Yesterday, we sold our position in US Natural Gas Fund ($UNG) for a nice gain of 11% (nearly $1,000 based on our $50,000 model ETF trading account). In today’s ETF analysis and commentary, we will do an educational technical review of the trade setup, walking you through from the date of our buy entry to the date of our sale. Although subscribers could simply follow the exact entry and exit points of our ETF picks every day, without worrying about the methodology behind the trade setups, having a clear understanding of our ETF trading strategy will enable one to ultimately become a more successful swing trader by having more belief and confidence in our trading system.
The UNG trade setup was originally presented to subscribers in the September 24 issue of The Wagner Daily. On that day, we presented exactly the following commentary and chart of UNG (presented in blue text):
Unlike our stock trading strategy, which focuses primarily on Breakouts and Pullbacks in uptrending markets, we afford ourselves a bit more diversity with our ETF trading strategy because we also seek to take advantage of ETFs reversing from downtrends. This is particularly true with ETFs that have a low correlation to the direction of the broad market, such as currency, commodity, fixed income, and international ETFs. One ETF we are stalking for potential short-term buy entry now is U.S. Natural Gas Fund ($UNG). The technical analysis of the trade setup is shown on the daily chart below:
For trend reversal plays, we typically wait several months after the ETF has formed a significant low, which enables the 20, 50, and 200-day moving averages to each be trending higher and above one another. Buying before that happens often leads to a negative result. However, in the case of UNG, a very important factor driving this setup is the close proximity of the 200-day moving average.
As a long-term indicator of trend, the 200-day moving average usually acts as a brick wall. If an ETF or stock is trying to move above that resistance level, it typically requires at least several attempts. However, when the breakout above the 200-day MA eventually happens, it is normally quite powerful, at least in the near-term.
In the case of UNG, notice it has already pulled back after several attempts to break the 200-day MA, but has formed a ‘higher low’ each time in the process. Odds of a breakout above the 200-day MA are increased after several ‘higher lows’ have already been formed, as is the case with UNG. If it convincingly rallies above its 200-day MA on this attempt, it will probably move sharply higher in the near-term. However, because this ETF is well off its 52-week high, it is NOT a trade setup we want to hold for the long-term. Rather, this is intended to be a very quick, momentum-based “pop” above the 200-day MA. Estimated holding time if it triggers for buy entry is only 2 to 5 days.
That day, we added UNG to our “official” ETF trading watchlist as a potential trade entry.
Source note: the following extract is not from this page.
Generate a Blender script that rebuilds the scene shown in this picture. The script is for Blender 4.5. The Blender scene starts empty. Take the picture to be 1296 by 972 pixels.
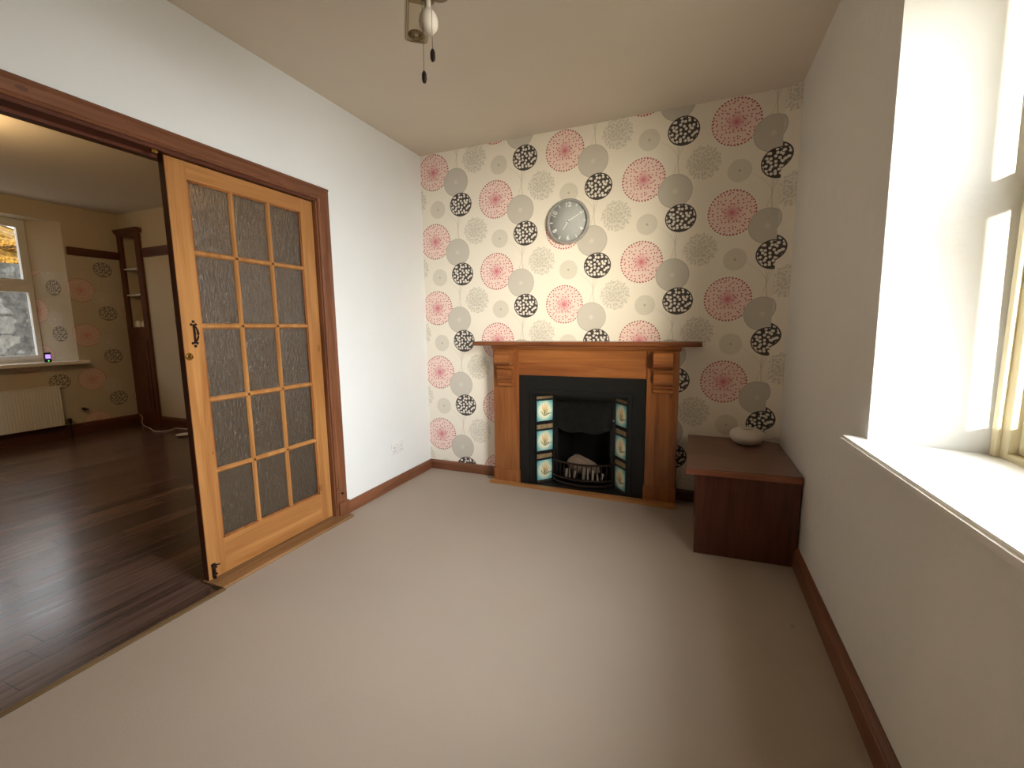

Trading in a tight range on September 24, UNG did not trigger our buy entry. However, the trade setup remained on our watchlist the following day, and triggered our buy entry on September 25, as it rallied above its 200-day moving average. After it broke out above resistance that day, buyers immediately stepped in and bullish momentum propelled the ETF sharply higher for six consecutive days (and still counting). The current daily chart of UNG below shows the subsequent price action after our September 25 buy entry:
When we first explained the trade setup on September 24, we said our estimated holding time for the swing trade would be just 2 to 5 days because we were only looking for a “very quick, momentum-based ‘pop’ above the 200-day MA.” As you can see on the chart above, that is exactly what happened, as UNG rocketed to within just 15 cents of our original price target in 5 short days.
Because UNG came so close to hitting our target on October 1, we notified subscribers that we would be selling UNG at market on yesterday’s (October 2) open. Gapping slightly lower on the October 2 open, we sold UNG at $22.07 in our model ETF trading account, locking in a solid 11% gain with a holding period of 6 days. Although UNG reversed higher yesterday and actually went on to trade through our original price target of $22.58 later in the day, we have absolutely no regret for making the decision to sell on the open, which turned out to be 51 cents lower than the price target. Given that the ETF exploded higher for five straight days after our buy entry, we were simply not willing to take the risk of UNG nearly hitting our price target, but then immediately pulling back substantially. Remember that our original plan was to sell the quick, momentum-based pop, without holding through an eventual and inevitable pullback.
Even though we have closed this trade, UNG could still move much higher in the intermediate-term. The rally over the past week was a breakout above a valid base of consolidation, which could set into motion a new intermediate-term uptrend for this ETF. As such, UNG is now on our radar screen for potential re-entry after it either pulls back or forms a bull flag chart pattern. There is a good chance we will be able to re-enter the trade at a slightly lower price, or possibly near the current price, but with a more positive reward to risk ratio after UNG undergoes at least a near-term correction.
As you probably know, we follow a disciplined, rule-based trading system, but a bit of common sense and discretion is often required. Many traders, particularly newer ones, make the mistake of getting greedy, or letting their ego rule their decision making process, which often results in a highly profitable trade turning into a moderately profitable trade (or worse). We hope you found this review of the UNG swing trade to be informative, as well as a good reminder of a key psychological aspect of successful trading.